In Qatar, partnerships with cultural and travel media are sustaining the halo of the FIFA World Cup, extending the country’s visibility well beyond the tournament.
By continuing to generate content around culture and tourism, Qatar is gradually establishing itself as a long-term destination rather than a one-off event host, a shift that has already gained traction in global travel coverage.
This year’s World Media Awards shortlist included Middle Eastern entries such as Diriyah Company’s partnership with TIME and The Emirates with BBC StoryWorks – a sign that Gulf content partnerships are gaining recognition on the international stage.
That visibility at the awards signals the region’s growing profile and sets the stage for future breakthroughs.
Best practices emerging
From these shifts, a set of best practices from the region is becoming clear:
- Anchor content in national strategy – Strong partnerships draw directly from long-term visions like Saudi Arabia’s Vision 2030 or Abu Dhabi’s Economic Vision 2030, making them both locally credible and globally resonant.
- Elevate beyond promotion – Partnerships that provide research, analysis, or thought leadership have far more influence with C-suite audiences than traditional campaigns alone.
- Leverage events as storytelling engines – Sports, cultural and business gatherings should be treated as narrative platforms, not just moments of visibility.
- Harness AI in creation and targeting – AI is reshaping how video, campaigns, and analysis are produced and localised, while ad-tech enables unprecedented precision in reaching niche audiences.
- Collaborate, collaborate, collaborate – Tourism boards, sovereign wealth funds, healthcare and tech firms, and media organisations working together create consistency and credibility at scale.
- Bring receipts, not just renderings – Ambitious visions are exciting, but audiences want proof — data, research and lived experience beat glossy CGI.
The strategic imperative
The Middle East is no longer simply telling stories of ambition – it is telling stories of implementation.
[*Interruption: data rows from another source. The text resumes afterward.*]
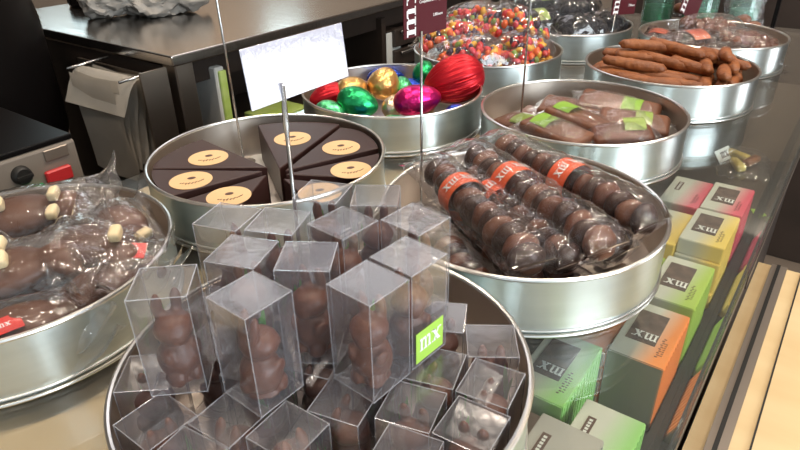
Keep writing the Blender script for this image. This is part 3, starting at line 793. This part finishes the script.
# ------------------------------------------------------------------ I: dark chocolates with coral labels
GI = 'bags of dark chocolates with coral labels'
def db(lb, loc, rot, L, W, T, seed, lab=None, lpos=(0,0), shape='lumps', ch='dark'):
    return choc_bag(lb, loc, rot, L, W, T, seed, ch, shape, lab, lpos, .03, GI, 'film_fine', name='chocolate_bag')
db('bag of dark chocolates with a large coral label in the far right tin', at('I',-.045,-.015,.030), (R(6),R(-4),R(10)), .11,.07,.026, 51, 'coral_label', (.01,0), 'lumps')
db('bag of dark chocolates at the left rim with a small coral label', at('I',-.085,.030,.026), (R(6),R(-4),R(60)), .08,.05,.024, 52, 'coral_label', (0,0))
db('bag of dark chocolates heaped highest at the back of the far right tin', at('I',.020,.045,.040), (R(10),0,R(-10)), .11,.07,.032, 53, None, ch='milk')
db('bag of dark chocolates at the front right of the far right tin', at('I',.045,-.030,.032), (R(6),R(6),R(-30)), .11,.07,.028, 54, None, ch='milk')
db('bag of dark chocolates at the front rim behind the loose sticks', at('I',-.010,-.075,.024), (R(4),0,R(0)), .10,.055,.024, 55)
db('bag of dark chocolates at the bottom of the far right tin', at('I',0,0,.003), (0,0,R(20)), .16,.15,.026, 56)

# ------------------------------------------------------------------ A: rolls of chocolate balls
pm = []
for q, k in enumerate(('milk','dark','milk_pale')):
    b = ball((0,0,0), (1,1,.92), 3); rough_up(b, .10, 1.6, q+3)
    for f in b.faces: f.smooth = True
    me = bpy.data.meshes.new('praline'); b.to_mesh(me); b.free(); me.materials.append(M[k]); pm.append(me)
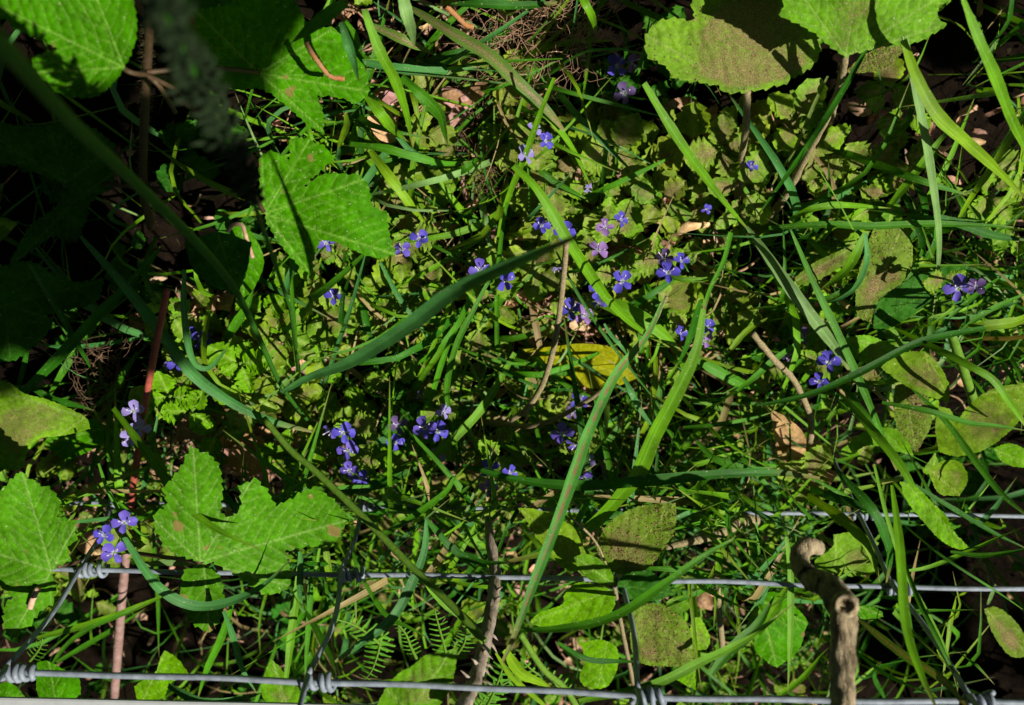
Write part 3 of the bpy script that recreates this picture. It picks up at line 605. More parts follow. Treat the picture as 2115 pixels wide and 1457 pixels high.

However for those stories to land with international stakeholders, content partnerships are critical.
By aligning national agendas with trusted global platforms, blending research with storytelling, and deploying new tools like AI with care, organisations across the region can ensure that their transformation agendas are not only visible, but also understood and trusted.
In a crowded global marketplace of ideas and investments, international content partnerships are no longer optional – they are central to shaping the Middle East’s global narrative.